As is well known, Jacoby did not live to write commentaries on these authors, and Fornara’s continuation of Jacoby has not yet reached them; however, there is much valuable material in Jacoby’s presentation of the texts, and particularly in his apparatus criticus, which V/W have not fully used; nor have they used relevant notes by Jacoby on other fragmentary historians, for example pointing out that Apollodorus (Jacoby 244) F83, quoted in a fragment of Berossus (V/W p. 47), is part of a ‘Schwindelzitat’.

It would be very interesting to know if there are Mesopotamian parallels to the story (V/W 44-5) of the fish-man Oannes, who gave an account of the creation of the universe and taught mankind the necessities for civilised living.

Finally, it does seem strange that V/W apparently do not know of A. Mosshammer’s excellent Teubner edition of George Syncellus (Leipzig 1984).

2. The translation of Berossos F5, p. 52 (from the Armenian version of Eusebius), says, ‘… when Hezekiah was king of Judea and when Esau [ sic ] was prophesying’,—which would be a new Biblical apocryphon. Karst’s German translation of the Armenian Eusebius names the prophet ‘Esaias’, for which the English equivalent is ‘Isaiah’! Beside that, the statement (p. 97) that ‘either Ptolemy II Philadelphos … or Ptolemy III Euergetes’ was king when the image of Sarapis was brought to Alexandria in the period 286-278 B.C. is a venial mistake, but of course Ptolemy I Soter and Ptolemy II Philadelphos are meant.

Now that I have done my duty as critic, I must repeat that V/W have produced an excellent and very useful book, which will give good service to everyone interested in the effects of Hellenization on the ancient Near Eastern cultures, and in the materials available to the Hellenistic Greeks, the Romans, and the western world until the nineteenth century for knowledge of Near Eastern history.

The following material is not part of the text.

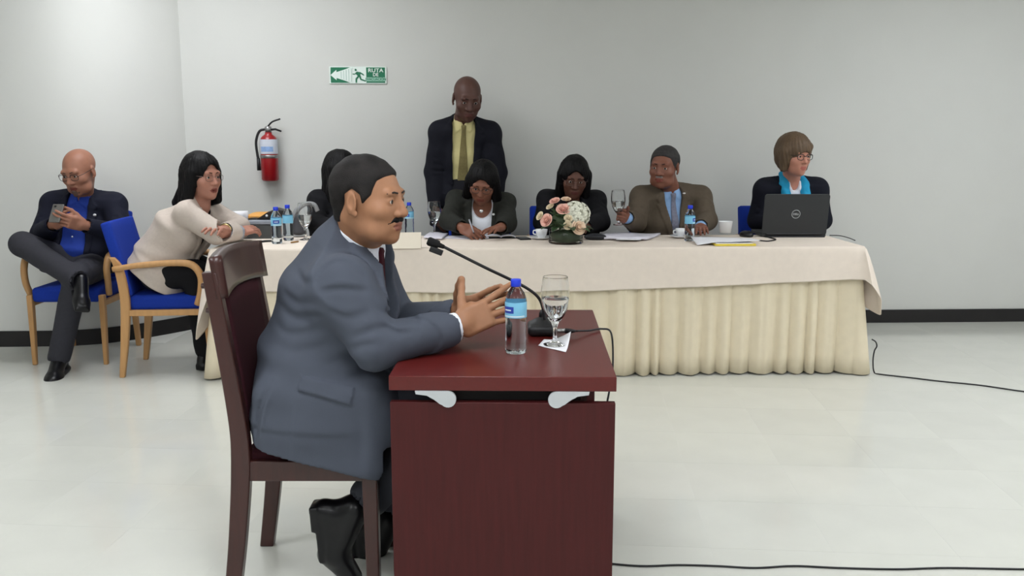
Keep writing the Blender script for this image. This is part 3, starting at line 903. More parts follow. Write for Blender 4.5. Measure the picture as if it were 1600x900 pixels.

The presentation of the book matches the quality of its contents: it is well printed, the pages are well arranged, the binding is strong but the book opens easily, so it should withstand long use, which it deserves to receive. V/W deserve praise for making these important, even if frustrating, documents accessible to monoglot Anglophones, and for providing introductions from which both students and scholars will benefit.